To me one of the most memorable lines of song comes from Moxy Füvous’s gulf war song:

Don’t tell me I can’t fight
’cause I’ll punch out your lights

To me, this points out with beautiful succinctness the main problem with the most-often cited kind of peace.

Darkness is the absence of light. It has no substance in itself; add light and darkness simply vanishes. Likewise, silence is the absence of sound, dryness the absence of liquid, and so on.

But not all things that appear to be absences are always without substance. Hunger, for example, seems like the absence of nourishment but is actually a much more complicated phenomenon involving the presence of various hormones, the absence of adrenalin, a cognitive recognition of the value of food, and so on.

What of peace? Is it the absence of violence, or something more substantive?

In days of yore, the word “‍peace‍” probably1 My etymology dictionaries are unified on asserting this, but I say “‍probably‍” because they assert it came from that root so long ago that I have trouble believing there can be very strong evidence. came from the same root as “‍pact‍”: it was the presence of a promise not to introduce violence. I like this definition, and the related idea that peace is trust that others will not harm you. It is something you have, not the absence of something else.

The most common sources of peace that I see in the world around me seem to be achieved by a combination of prosperity (an incentive for the status-quo) and peace-keepers (a disincentive for roughing up others). But these sources, as well as others that promote nonviolence, bring me peace only insofar as the successfully stop others from being violent. They are a positive presence seeking to maintain an absence in the same way insulation’s presence can maintain an absence of sound. A compromise between being and not being.

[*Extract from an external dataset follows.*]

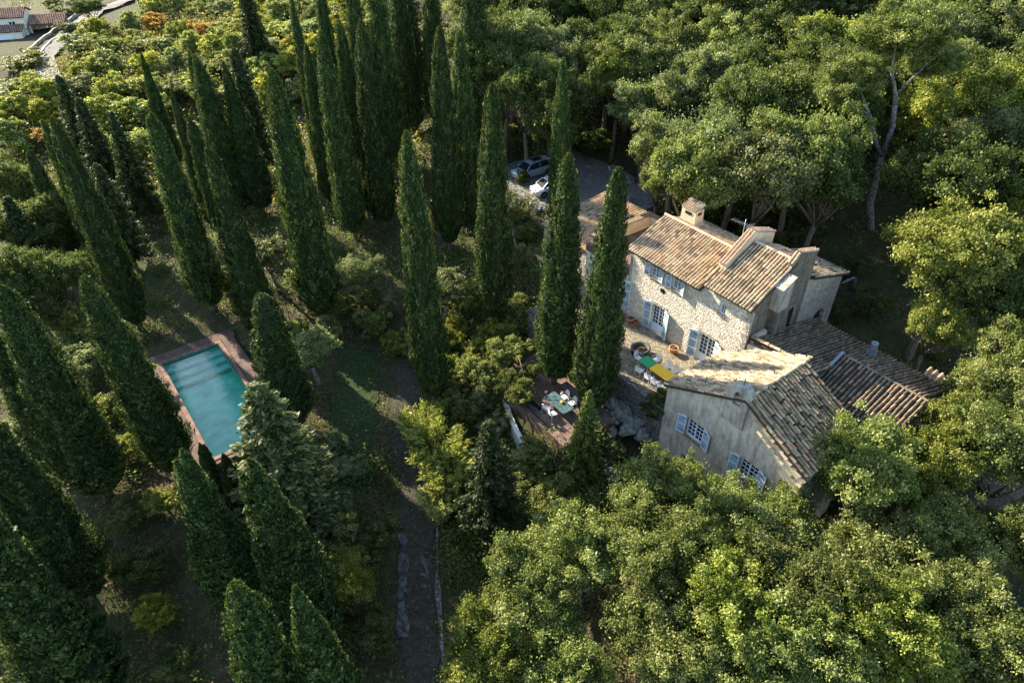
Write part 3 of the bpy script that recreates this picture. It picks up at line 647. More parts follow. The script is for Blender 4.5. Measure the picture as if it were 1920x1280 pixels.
# roofs
pr = lambda t0, z0, t1, z1: (Vector((0, t1-t0, z1-z0)).normalized(), math.hypot(t1-t0, z1-z0))
D1, L1 = pr(36.2, 7.25, 32.45, 5.72); slope(H, off, (-29.6, 36.2, 7.25), (1, 0, 0), D1, 6.85, L1, M['tile'], seed=1)
D2, L2 = pr(36.2, 7.12, 40.5, 5.5); slope(H, off, (-29.6, 36.2, 7.12), (1, 0, 0), D2, 7.2, L2, M['tile'], seed=2)
D3, L3 = pr(36.4, 8.32, 32.45, 6.22); slope(H, off, (-22.75, 36.4, 8.32), (1, 0, 0), D3, 4.0, L3, M['tile'], seed=3)
D4, L4 = pr(36.4, 8.32, 39.6, 6.9); slope(H, off, (-22.1, 36.4, 8.32), (1, 0, 0), D4, 3.0, L4, M['tile'], seed=4)
b = MB(); ridge(b, (-29.6, 36.2, 7.33), (-22.6, 36.2, 7.33), .12, 5); b.build('ridge_tiles', M['tilered'], H, off)
b = MB(); ridge(b, (-22.0, 36.4, 8.38), (-18.8, 36.4, 8.38), .11, 6); b.build('ridge_tiles', M['tile'], H, off)
# raised party wall and gable parapet, each with a coping of tiles
def parapet(s0, s1, prof, nm, mm, back):
    b = MB(); b.prism([(prof[0][0], prof[0][1]-1.6)]+[(prof[-1][0], prof[-1][1]-2.2)]+prof[::-1], 'x', s0, s1); o = b.build(nm, mm, H, off)
    c = MB()
    for (ta, za), (tb, zb) in zip(prof[:-1], prof[1:]):
        dd = Vector((0, tb-ta, zb-za)); L = dd.length; dd.normalize()
        if zb < za: tiles(c, (s0-.06, ta, za+.02), (1, 0, 0), dd, s1-s0+.12, L, .26, .33, seed=int(ta*7))
        else: tiles(c, (s0-.06, tb, zb+.02), (1, 0, 0), -dd, s1-s0+.12, L, .26, .33, seed=int(ta*9))
    c.build('coping_tiles', M['tilered'] if back else M['tile'], o, off); return o
parapet(-22.72, -22.15, [(33.9, 7.35), (34.3, 7.55), (36.45, 9.0), (38.7, 8.25)], 'party_wall', M['cream'], True)
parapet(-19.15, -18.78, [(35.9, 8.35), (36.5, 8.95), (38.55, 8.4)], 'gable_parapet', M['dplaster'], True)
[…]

Christ famously stated John 14:27 “‍my peace I give unto you, not as the world giveth‍”. He gives a peace that is not based on a lack of violence nor on a presence that can reliably suppress violence but rather on a different, more fully positive presence. He offers a change of perspective, a redefinition of what is valuable that removes others ability to harm one. With an eye on eternity, mere insults and physical wounds are no longer a threat. Peace arrives by providing an anchor above violence.